### Work to do
Identify and reproduce every line holding the string "writing".

### Dataset content

※ ※ ※

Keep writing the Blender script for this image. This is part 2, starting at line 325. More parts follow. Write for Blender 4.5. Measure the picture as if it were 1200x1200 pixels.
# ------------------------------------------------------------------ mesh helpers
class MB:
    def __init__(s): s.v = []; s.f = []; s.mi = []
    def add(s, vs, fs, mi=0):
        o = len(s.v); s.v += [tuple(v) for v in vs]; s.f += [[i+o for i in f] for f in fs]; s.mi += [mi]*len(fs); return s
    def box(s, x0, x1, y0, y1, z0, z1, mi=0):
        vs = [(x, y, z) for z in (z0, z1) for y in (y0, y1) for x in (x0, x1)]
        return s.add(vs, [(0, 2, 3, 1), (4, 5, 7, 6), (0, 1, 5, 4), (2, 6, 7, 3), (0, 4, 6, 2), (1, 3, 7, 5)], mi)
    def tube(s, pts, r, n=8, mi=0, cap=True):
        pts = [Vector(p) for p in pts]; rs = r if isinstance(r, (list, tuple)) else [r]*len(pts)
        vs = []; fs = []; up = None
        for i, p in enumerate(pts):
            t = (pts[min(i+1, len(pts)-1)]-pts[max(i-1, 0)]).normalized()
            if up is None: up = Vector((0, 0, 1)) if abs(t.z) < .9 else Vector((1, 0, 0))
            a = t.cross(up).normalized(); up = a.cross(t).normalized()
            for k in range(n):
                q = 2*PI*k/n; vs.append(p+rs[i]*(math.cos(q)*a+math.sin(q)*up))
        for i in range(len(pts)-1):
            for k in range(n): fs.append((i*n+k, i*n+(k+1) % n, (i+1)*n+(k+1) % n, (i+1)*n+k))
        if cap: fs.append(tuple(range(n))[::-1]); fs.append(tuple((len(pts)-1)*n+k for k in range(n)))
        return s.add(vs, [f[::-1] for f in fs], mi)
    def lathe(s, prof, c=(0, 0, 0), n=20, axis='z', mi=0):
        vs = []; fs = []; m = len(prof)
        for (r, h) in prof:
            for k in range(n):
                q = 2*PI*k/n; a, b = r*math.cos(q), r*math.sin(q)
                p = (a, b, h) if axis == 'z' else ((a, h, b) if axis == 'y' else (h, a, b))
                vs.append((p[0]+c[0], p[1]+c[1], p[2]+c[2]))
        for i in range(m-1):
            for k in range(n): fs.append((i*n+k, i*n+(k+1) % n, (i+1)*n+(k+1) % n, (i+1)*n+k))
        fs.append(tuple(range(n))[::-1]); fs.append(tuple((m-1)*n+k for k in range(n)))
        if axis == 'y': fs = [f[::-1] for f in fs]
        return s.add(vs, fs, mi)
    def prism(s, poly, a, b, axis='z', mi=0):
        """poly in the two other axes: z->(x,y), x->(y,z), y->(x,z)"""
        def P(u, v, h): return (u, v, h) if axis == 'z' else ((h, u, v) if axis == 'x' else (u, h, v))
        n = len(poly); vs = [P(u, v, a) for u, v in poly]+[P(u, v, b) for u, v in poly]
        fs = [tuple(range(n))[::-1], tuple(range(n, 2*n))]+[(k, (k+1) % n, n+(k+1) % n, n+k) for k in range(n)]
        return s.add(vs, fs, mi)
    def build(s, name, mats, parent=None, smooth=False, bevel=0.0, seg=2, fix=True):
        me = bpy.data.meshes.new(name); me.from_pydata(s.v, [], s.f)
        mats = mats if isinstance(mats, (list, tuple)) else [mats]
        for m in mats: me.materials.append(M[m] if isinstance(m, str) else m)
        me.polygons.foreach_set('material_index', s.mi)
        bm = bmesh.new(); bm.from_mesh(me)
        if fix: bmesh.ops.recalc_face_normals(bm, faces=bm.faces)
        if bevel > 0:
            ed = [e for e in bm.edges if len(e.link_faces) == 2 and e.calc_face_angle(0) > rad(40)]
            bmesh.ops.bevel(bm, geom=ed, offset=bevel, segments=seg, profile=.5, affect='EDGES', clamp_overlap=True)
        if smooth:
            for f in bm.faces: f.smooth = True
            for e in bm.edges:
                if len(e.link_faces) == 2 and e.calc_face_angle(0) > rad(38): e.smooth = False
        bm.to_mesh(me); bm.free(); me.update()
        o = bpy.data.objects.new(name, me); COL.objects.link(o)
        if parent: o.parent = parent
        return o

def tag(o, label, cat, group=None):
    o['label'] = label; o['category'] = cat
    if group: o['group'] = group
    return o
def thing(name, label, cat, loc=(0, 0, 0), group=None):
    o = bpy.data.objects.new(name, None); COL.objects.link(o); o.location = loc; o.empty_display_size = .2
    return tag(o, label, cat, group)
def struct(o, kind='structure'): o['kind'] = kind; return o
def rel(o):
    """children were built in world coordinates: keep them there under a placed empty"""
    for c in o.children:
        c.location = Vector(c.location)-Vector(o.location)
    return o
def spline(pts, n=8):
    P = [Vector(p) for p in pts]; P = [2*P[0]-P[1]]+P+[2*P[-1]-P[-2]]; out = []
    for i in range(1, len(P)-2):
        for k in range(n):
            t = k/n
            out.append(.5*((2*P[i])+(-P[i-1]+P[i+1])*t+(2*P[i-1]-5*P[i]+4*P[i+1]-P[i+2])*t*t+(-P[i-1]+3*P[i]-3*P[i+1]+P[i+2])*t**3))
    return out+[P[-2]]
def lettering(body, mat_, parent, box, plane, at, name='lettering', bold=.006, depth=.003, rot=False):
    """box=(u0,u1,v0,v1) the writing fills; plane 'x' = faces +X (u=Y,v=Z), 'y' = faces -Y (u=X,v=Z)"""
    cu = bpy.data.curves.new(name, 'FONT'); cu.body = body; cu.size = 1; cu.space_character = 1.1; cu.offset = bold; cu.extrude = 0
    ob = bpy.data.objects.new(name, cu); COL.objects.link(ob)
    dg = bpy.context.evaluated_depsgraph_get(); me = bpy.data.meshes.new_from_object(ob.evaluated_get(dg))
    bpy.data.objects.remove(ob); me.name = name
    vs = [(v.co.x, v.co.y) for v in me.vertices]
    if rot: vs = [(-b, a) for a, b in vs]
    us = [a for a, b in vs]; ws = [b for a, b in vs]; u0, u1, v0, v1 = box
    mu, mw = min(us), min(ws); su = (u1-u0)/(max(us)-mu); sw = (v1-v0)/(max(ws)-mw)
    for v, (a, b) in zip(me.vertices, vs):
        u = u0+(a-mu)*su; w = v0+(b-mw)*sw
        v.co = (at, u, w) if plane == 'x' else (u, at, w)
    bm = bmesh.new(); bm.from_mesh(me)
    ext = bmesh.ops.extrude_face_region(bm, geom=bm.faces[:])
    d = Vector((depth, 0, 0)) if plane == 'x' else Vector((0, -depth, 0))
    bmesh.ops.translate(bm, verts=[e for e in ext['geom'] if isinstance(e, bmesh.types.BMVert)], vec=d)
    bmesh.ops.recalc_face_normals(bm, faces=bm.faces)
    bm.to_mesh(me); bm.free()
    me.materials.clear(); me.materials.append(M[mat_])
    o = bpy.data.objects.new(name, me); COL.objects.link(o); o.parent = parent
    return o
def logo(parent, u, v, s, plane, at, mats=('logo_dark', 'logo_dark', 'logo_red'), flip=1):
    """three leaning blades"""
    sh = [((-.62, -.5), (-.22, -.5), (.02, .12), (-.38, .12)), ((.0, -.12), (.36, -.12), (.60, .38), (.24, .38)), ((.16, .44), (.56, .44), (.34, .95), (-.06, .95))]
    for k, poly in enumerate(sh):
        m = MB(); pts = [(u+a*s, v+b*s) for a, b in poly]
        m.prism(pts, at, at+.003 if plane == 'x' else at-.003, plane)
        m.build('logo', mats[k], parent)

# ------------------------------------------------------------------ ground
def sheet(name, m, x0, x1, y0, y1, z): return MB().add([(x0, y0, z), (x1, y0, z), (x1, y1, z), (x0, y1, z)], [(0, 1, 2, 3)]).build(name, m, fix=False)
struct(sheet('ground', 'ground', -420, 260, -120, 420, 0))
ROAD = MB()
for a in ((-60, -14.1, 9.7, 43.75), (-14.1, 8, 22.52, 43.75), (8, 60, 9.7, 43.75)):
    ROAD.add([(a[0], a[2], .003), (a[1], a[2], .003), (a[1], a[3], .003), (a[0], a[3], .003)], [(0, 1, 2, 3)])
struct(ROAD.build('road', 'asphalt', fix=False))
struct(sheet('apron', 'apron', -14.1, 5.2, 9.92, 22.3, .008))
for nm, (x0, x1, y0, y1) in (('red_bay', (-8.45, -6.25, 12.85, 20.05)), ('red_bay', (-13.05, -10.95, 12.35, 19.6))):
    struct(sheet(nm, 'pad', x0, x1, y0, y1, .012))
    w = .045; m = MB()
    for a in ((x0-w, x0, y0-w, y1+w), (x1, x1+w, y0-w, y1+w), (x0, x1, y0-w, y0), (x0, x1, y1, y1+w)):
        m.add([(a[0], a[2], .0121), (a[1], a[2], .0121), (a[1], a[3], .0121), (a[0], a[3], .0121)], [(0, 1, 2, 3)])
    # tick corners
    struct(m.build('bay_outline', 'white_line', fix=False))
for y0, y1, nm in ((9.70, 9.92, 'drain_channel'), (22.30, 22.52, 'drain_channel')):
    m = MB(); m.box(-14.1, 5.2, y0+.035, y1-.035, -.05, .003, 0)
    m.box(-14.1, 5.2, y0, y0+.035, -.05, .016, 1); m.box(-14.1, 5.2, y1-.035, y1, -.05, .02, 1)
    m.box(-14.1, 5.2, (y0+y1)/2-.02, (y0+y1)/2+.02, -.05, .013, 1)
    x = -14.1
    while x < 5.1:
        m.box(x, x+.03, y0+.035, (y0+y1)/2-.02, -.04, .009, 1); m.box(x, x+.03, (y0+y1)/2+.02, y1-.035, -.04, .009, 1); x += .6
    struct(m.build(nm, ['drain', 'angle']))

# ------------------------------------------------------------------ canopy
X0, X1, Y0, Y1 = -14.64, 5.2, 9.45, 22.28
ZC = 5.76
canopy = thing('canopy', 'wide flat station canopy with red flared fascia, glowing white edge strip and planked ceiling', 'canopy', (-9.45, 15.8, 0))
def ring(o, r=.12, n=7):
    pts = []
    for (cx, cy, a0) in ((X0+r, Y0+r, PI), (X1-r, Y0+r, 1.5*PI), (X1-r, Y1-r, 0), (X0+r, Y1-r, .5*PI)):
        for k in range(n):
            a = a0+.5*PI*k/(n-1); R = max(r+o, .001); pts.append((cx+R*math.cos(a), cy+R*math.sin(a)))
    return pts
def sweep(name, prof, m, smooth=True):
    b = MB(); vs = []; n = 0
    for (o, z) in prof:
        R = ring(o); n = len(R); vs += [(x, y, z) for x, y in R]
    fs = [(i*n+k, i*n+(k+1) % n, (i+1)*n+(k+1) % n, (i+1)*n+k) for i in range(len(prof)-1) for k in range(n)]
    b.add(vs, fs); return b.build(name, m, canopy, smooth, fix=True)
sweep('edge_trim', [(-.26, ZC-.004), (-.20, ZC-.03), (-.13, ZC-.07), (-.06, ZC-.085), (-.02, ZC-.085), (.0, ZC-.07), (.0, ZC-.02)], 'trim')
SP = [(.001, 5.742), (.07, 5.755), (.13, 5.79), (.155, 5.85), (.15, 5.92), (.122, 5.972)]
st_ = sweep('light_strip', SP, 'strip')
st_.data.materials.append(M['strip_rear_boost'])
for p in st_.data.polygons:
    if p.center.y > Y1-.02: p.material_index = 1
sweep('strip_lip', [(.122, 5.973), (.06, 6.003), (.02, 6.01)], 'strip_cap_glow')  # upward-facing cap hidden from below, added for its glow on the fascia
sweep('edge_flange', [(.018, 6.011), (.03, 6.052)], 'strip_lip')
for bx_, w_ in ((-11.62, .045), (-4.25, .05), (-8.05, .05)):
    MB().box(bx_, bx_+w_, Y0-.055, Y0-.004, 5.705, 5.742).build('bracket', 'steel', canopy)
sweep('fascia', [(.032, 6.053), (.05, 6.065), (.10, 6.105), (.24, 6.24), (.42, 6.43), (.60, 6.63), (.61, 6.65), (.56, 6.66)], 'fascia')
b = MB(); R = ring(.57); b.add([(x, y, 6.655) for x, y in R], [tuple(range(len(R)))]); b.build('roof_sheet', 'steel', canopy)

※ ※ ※

### Exercise result
Keep writing the Blender script for this image. This is part 2, starting at line 325. More parts follow. Write for Blender 4.5. Measure the picture as if it were 1200x1200 pixels.
    """box=(u0,u1,v0,v1) the writing fills; plane 'x' = faces +X (u=Y,v=Z), 'y' = faces -Y (u=X,v=Z)"""